税務争訟は、請求内容や主張立証等が細かく煩雑となりやすい類型の争訟であり、事件の正確な理解のためには、処分経過の把握や判決文の十分な読み込み等が必要となってくるが、若手税理士をはじめとする多忙な読者諸氏が、日常業務をこなしつつ判例研究の時間を確保することは、容易なことではないであろう。他方、これから税務重要判例を知識として蓄積していこうとする者にとっては、要点の把握すら困難な事件も数多い。
本連載では、解説のポイントを絞り、時には大胆な要約や言い換え等も行って、上記のような読者の方に、重要判例の概要を素早く把握していただこうと考えている。
このような企画趣旨から、本連載における解説は、自ずと必要最低限のものとなり、基礎知識の説明、判例の繊細なニュアンスの紹介、多角的な分析、主要な争点以外の判断事項の紹介等を省略することも多くなると思われるが、ご容赦をいただきたい。
なお、より深い内容については、できるだけ論末において他稿をご紹介するので、そちらをご参照いただきたい。
▷今回の題材
連帯納税義務事件
最判平成元年7月14日(最高裁判所裁判集民事157号403頁)
《概要》
A社・B社は、飲食店を経営しており、改正前地方税法の料理飲食等消費税(料飲税)の特別徴収義務者として指定されていた。Cは、A社・B社の代表取締役であり、共同事業者として、両社の料飲税につき連帯納税義務者とされていた。
A社・B社が料飲税を滞納していたため、Y県の県税事務所長は、計4回にわたって、Cが納入すべき税額を決定し、Cに対し、その旨の決定通知書兼納入告知書を送達して賦課処分を行った。
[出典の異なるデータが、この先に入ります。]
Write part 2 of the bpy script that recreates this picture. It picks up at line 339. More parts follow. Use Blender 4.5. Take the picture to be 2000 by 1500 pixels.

一方、X社は、C所有の不動産につき抵当権の設定を受け、その旨の登記を経由した。なお、この抵当権の設定は、上記のうち3回目の賦課処分よりは後、4回目の賦課処分よりは先に行われた。その後、X社は、当該抵当権に基づき、上記不動産の競売の申立てを行い、競売開始決定がなされた。
競売手続において、Y県は、上記4回分の賦課処分に係る税額について交付要求を行った。これを受けて、裁判所は、上記4回分全てについてY県がX社に優先する、との前提で支払表を作成した。X社は、これを不服として、Y県に対し、配当異議請求訴訟を提起した。
最高裁は、抵当権の設定に後れた賦課処分に係る税額分については、X社が優先すると判断した。
《関係図》
▷争点
地方団体の徴収金につき連帯納入義務者があり、他方、当該連帯納入義務者に対する抵当権者がある場合、地方団体の徴収金と抵当権者の抵当権に係る被担保債権の優劣の基準となる「法定納期限等(地方税法14条の10、徴収金の法定納期限等と抵当権の設定の先後により決する)」は、どのように定められるか。